Там слышался истерический, непрерывающийся хохот, там — робкое всхлипывание, там раздавался пронзительный насильственно заглушаемый крик, там проклинали кого-то, молили о пощаде, издавали тихие и жалобные стоны, там в торжественных трагических аккордах прославляли страдание и жертву. Волосы поднимались на голове Элиз…Ее звуки — она слышала их — все могущественнее и согласнее вливались в стройную разноголосицу оркестра… Но ей было слишком больно. «Нет, это не может продолжаться, — думала она, — я не возьму этой ужасной ноты…» Но звук вылетал, и она вскрикивала с каким-то горестным упоением: «Ах, как хорошо! Ах, как я счастлива!»
Итак, с одной стороны, роман Достоевского воспринимается как воссоздание реального человеческого мира, существующего около Сенной площади в Петербурге (и даже, быть может, как воссоздание реально совершившихся в начале июля 1865 г. событий), и вызывает желание посетить этот мир, увидеть его воочию; с другой же — он предстает как своего рода трагическая опера, в которую читатель словно вливает и свой собственный голос, испытывая боль и в то же время непонятное счастье.
Сразу же следует сказать, что эти две стороны, два аспекта «Преступления и наказания» предстают в нерасчленимом, органическом единстве. Они постоянно присутствуют в каждой клеточке повествования, хотя подчас на первый план выходит одна из сторон. Понять эти стороны в их органическом единстве — это во многом и означает проникнуть в смысл романа.
Двойственный характер «Преступления и наказания» отмечен так или иначе в большинстве критических очерков и исследований, посвященных этому великому произведению. Чаще всего говорят о социально-психологическом и бытовом содержании романа и, с другой стороны, о его нравственно-философском содержании. И это в общем и целом верно, ибо в романе изображаются и определенное действие (преступление), и его осмысление и оценка в сознании героев.

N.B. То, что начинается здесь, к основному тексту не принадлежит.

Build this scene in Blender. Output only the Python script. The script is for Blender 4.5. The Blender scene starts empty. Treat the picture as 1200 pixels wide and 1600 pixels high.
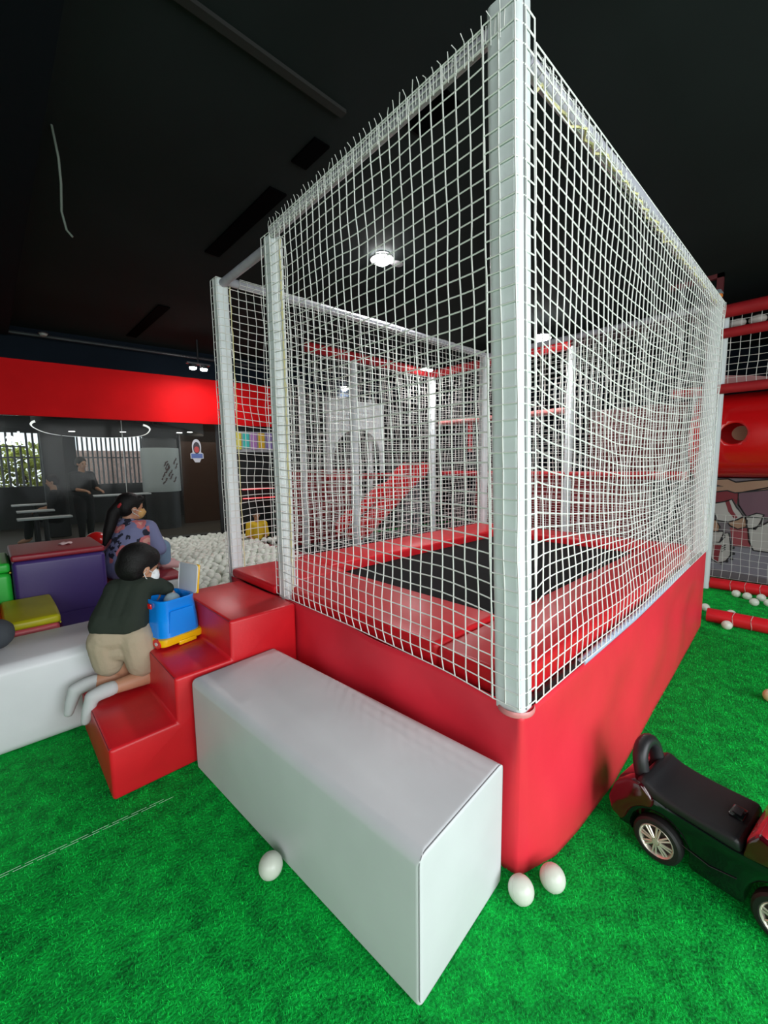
import bpy, bmesh, math, random
import numpy as np
from mathutils import Vector, Matrix, Euler

# ------------------------------------------------------------------ camera, world, lights, exposure
SC = bpy.context.scene
COL = SC.collection
CAM_POS = (-1.2065, -0.6209, 1.42)
YAW, PITCH, ROLL, FPX = math.radians(46.4198), math.radians(-6.5276), math.radians(-0.7413), 649.47
cd = bpy.data.cameras.new('camera')
cam = bpy.data.objects.new('camera', cd)
COL.objects.link(cam)
F_ = Vector((math.cos(PITCH)*math.cos(YAW), math.cos(PITCH)*math.sin(YAW), math.sin(PITCH)))
R0 = Vector((math.sin(YAW), -math.cos(YAW), 0)); U0 = R0.cross(F_)
c_, s_ = math.cos(ROLL), math.sin(ROLL)
R_ = R0*c_ + U0*s_; U_ = -R0*s_ + U0*c_
m = Matrix((R_, U_, -F_)).transposed().to_4x4(); m.translation = CAM_POS
cam.matrix_world = m
cd.sensor_fit = 'VERTICAL'; cd.sensor_height = 24.0
cd.lens = FPX/1600*24.0
cd.clip_start = 0.05; cd.clip_end = 200
SC.camera = cam

SC.view_settings.view_transform = 'Standard'
SC.view_settings.look = 'None'
SC.view_settings.gamma = 1.0
SC.view_settings.use_curve_mapping = False
SC.view_settings.exposure = 0.5

w = bpy.data.worlds.new('daylight'); SC.world = w; w.use_nodes = True
w.node_tree.nodes['Background'].inputs[0].default_value = (0.86, 0.93, 1.0, 1)
w.node_tree.nodes['Background'].inputs[1].default_value = 1.2

def area(name, loc, target, sx, sy, power, color=(1, 1, 1)):
    l = bpy.data.lights.new(name, 'AREA'); l.shape = 'RECTANGLE'; l.size = sx; l.size_y = sy
    l.energy = power; l.color = color
    o = bpy.data.objects.new(name, l); COL.objects.link(o); o.location = loc
    o.rotation_euler = (Vector(target)-Vector(loc)).to_track_quat('-Z', 'Y').to_euler()
    return o
# the open shop front behind the photographer lets daylight in
area('shopfront_daylight', (.2, -3.4, 1.75), (.5, 0, .9), 4.0, 2.1, 112, (0.95, 0.98, 1.0))
# added fill lamp to lift the left-facing sides, with no source behind it
area('left_fill', (-3.8, -1.2, 1.7), (0, 1.2, 0.6), 4.0, 2.2, 78, (0.95, 1.0, 0.98))

# the mall outside the glass has its own ceiling lamps
area('mall_lamps', (1.2, 9.3, 2.05), (1.2, 9.3, 0), 4.5, 2.2, 15, (1, .93, .84))
area('mall_ceiling_fill', (-1.9, 10.2, 1.95), (-1.9, 10.2, 3), 1.2, 2.0, 10, (1, .90, .78))  # added unseen uplight to brighten the mall ceiling at left
area('mall_ceiling_fill', (2.6, 8.4, 1.95), (2.6, 8.4, 3), .8, 1.6, 4, (1, .85, .7))  # second added uplight, lifts the ceiling at right
# ------------------------------------------------------------------ materials
def lin(c):
    return tuple((x/12.92 if x <= .04045 else ((x+.055)/1.055)**2.4) for x in c)
def srgb(r, g, b):
    return lin((r/255, g/255, b/255))
MATS = {}
def mat(name, col, rough=.5, metal=0., spec=.5, coat=0., noise=None, bump=None, emit=None, trans=None):
    """noise = (scale, amount) mottles the colour; bump = (scale, strength, distance)."""
    if name in MATS: return MATS[name]
    m = bpy.data.materials.new(name); m.use_nodes = True
    nt = m.node_tree; b = nt.nodes['Principled BSDF']
    b.inputs['Base Color'].default_value = (*col, 1)
    b.inputs['Roughness'].default_value = rough; b.inputs['Metallic'].default_value = metal
    b.inputs['Specular IOR Level'].default_value = spec; b.inputs['Coat Weight'].default_value = coat
    b.inputs['Coat Roughness'].default_value = .08
    if emit:
        b.inputs['Emission Color'].default_value = (*emit[0], 1); b.inputs['Emission Strength'].default_value = emit[1]
    tc = None
    if noise or bump:
        tc = nt.nodes.new('ShaderNodeTexCoord')
    if noise:
        n = nt.nodes.new('ShaderNodeTexNoise'); n.inputs['Scale'].default_value = noise[0]; n.inputs['Detail'].default_value = 6
        nt.links.new(tc.outputs['Object'], n.inputs['Vector'])
        r = nt.nodes.new('ShaderNodeValToRGB')
        r.color_ramp.elements[0].position = .3; r.color_ramp.elements[1].position = .7
        k = noise[1]
        r.color_ramp.elements[0].color = (*[x*(1-k) for x in col], 1)
        r.color_ramp.elements[1].color = (*[min(1, x*(1+k)) for x in col], 1)
        nt.links.new(n.outputs['Fac'], r.inputs['Fac']); nt.links.new(r.outputs['Color'], b.inputs['Base Color'])
    if bump:
        n = nt.nodes.new('ShaderNodeTexNoise'); n.inputs['Scale'].default_value = bump[0]; n.inputs['Detail'].default_value = 4
        nt.links.new(tc.outputs['Object'], n.inputs['Vector'])
        bp = nt.nodes.new('ShaderNodeBump'); bp.inputs['Strength'].default_value = bump[1]; bp.inputs['Distance'].default_value = bump[2]
        nt.links.new(n.outputs['Fac'], bp.inputs['Height']); nt.links.new(bp.outputs['Normal'], b.inputs['Normal'])
    MATS[name] = m
    return m
RED = mat('red_vinyl', (.64, .012, .020), .36, spec=.4, bump=(60, .12, .004), noise=(5, .1))
REDSK = mat('red_skirt_vinyl', (.78, .027, .050), .45, spec=.55, noise=(3, .06), bump=(5, .25, .02))
WHITEV = mat('white_vinyl', (.66, .67, .69), .42, noise=(4, .04), bump=(90, .1, .002))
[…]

Но во многих работах о романе эти два аспекта неправомерно оторваны друг от друга, — вплоть до того, что каждая из сторон оказывается привязанной к отдельным, самостоятельным частям и главам «Преступления и наказания». Социально-психологическое и бытовое содержание относят при этом к фактическому действию романа, к повествованию в собственном смысле, а нравственно-философское — к монологам и диалогам основных героев (Раскольникова, Сони Мармеладовой, Порфирия Петровича, Свидригайлова и других).
Более того, во многих исследованиях о романе — особенно тех, которые были созданы в конце XIX — начале XX века, — фактическое действие, повествование вообще оттесняется на задний план, и предметом анализа становятся почти исключительно размышления Раскольникова и его многочисленные споры с другими героями. Роман предстает при этом как своего рода трактат о проблеме преступления, а фактическое действие и сам художественный мир романа оказываются каким-то внешним обрамлением, фоном этого «теоретического» содержания.

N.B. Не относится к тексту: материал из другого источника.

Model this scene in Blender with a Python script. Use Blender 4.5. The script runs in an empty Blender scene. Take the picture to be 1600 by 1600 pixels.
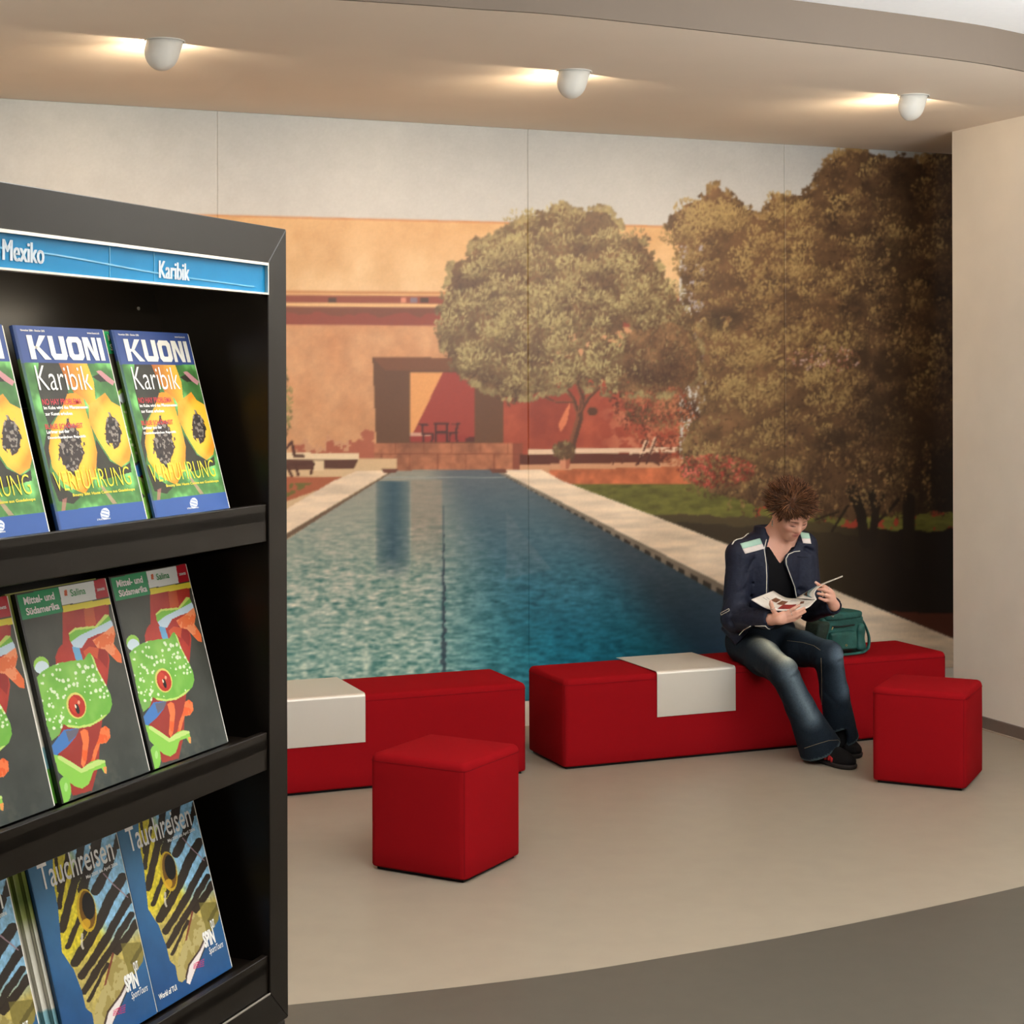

Такой подход к делу обусловлен прежде всего неверным представлением о природе творчества Достоевского. Мы часто говорим, что романы Достоевского —философские романы. Но это определение можно употреблять только лишь с большой осторожностью, точно сознавая его смысл. Оно верно в том отношении, что в романах Достоевского так или иначе ставятся самые основные, коренные проблемы жизни, которые мы привыкли называть «философскими». Однако недопустимо смешивать романы Достоевского с «философскими романами» в прямом терминологическом значении. Ибо этот термин относится к сочинениям, которые по самому существу своему представляют собой не что иное, как трактаты на определенную философскую тему, но трактаты, облеченные в форму повествования, диалога, переписки и т. п.
Романы этого рода никогда не имеют первостепенной художественной ценности, да и для самих их авторов искусство как таковое отступало на второй план: им важно было пропагандировать свои философские убеждения.